The soldiers were attacked at their base in the central town of Nampala, in what Mali's Defense Minister Tieman Hubert Coulibaly described as a "coordinated terrorist attack."

At least two groups have claimed responsibility for the attack. The first is the Islamist group Macina Liberation Front which is linked to the jihadist organization Ansar Dine. The second is a recently-formed group from the ethnic Peul community, calling themselves the National Alliance for the Protection of Peul Identity and Restoration of Justice (ANSIPRJ).

Karte Mali Nampala
Image: DW

"We attacked Nampala this morning to respond to the deadly attacks by the Malian army against our Peul population," Oumar Aldjana, ANSIPRJ's secretary-general told the Associated Press. Peul groups in the region have accused the military of arresting, torturing and killing civilians.

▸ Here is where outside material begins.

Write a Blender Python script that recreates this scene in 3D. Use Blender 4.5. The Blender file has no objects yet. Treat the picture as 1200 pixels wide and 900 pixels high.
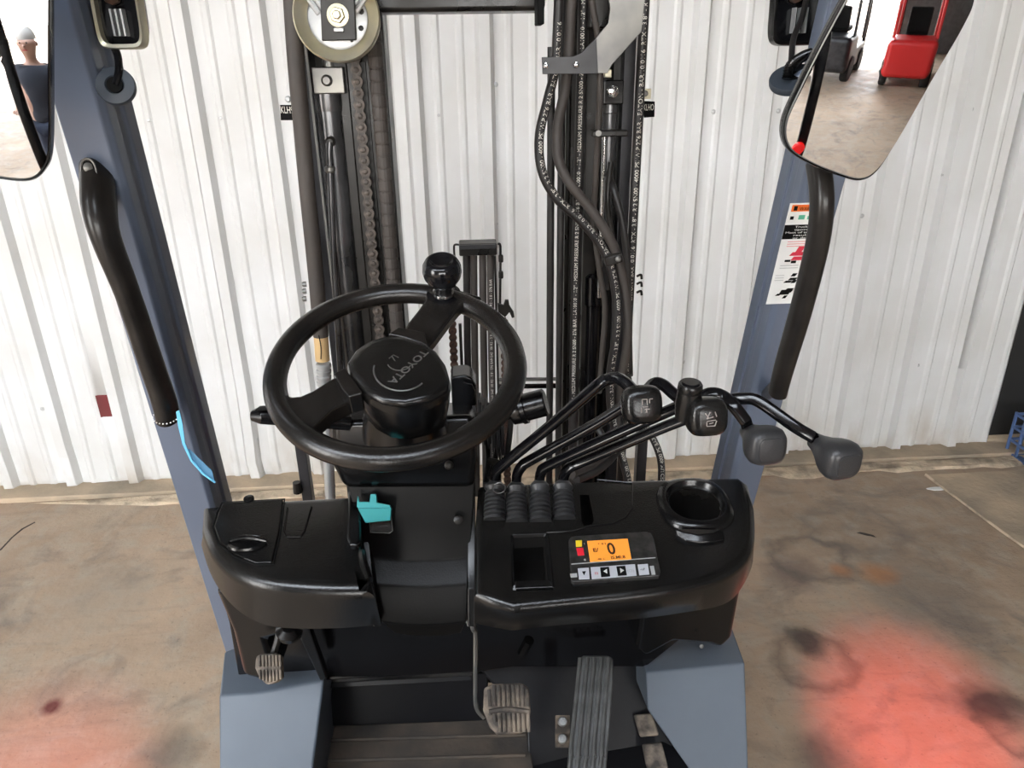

He said several trucks and stocks of ammunition were seized and three members of his group were wounded.

However, regional security sources told the AFP that they doubted the veracity of ANSIPRJ's claim, saying that the group was only founded last month and lacked the means to carry out such a raid.

A government statement issued late on Tuesday said it was not yet clear who had carried out the killings. But army spokesman Souleymane Maiga told Reuters that al Qaeda in the Islamic Maghreb had also been involved in the attack. The Malian government said it would find and punish those responsible.

Northern Mali has seen ongoing violence since it fell under the control of Tuareg-led rebels allied with Jihadist groups linked to al Qaeda. But attacks from Islamist, criminal and ethnic elements are now becoming more frequent in the country's center close to its borders with Niger and Burkina Faso.

Local versus international

Paul Melly, Associate Fellow at the Africa Program for Chatham House in London, describes the attack as a worrying development. It comes at a time when the Malian government had been hoping that local initiatives designed to diffuse tensions would lead to some level of peace and reconciliation in central Mali.

"This is a very serious attack because it combines activity by local militant groups with the involvement of a major international terrorist group, al Qaeda in the Islamic Maghreb," he said.

However, Melly stressed that even with the number of casualties, the attack is not a sign of weakness of the Malian military but rather a result of the scope of the military's mandate.

"It just shows the extraordinary difficulty of guarding against ambushes of this kind across such a huge territory as northern and central Mali," he said.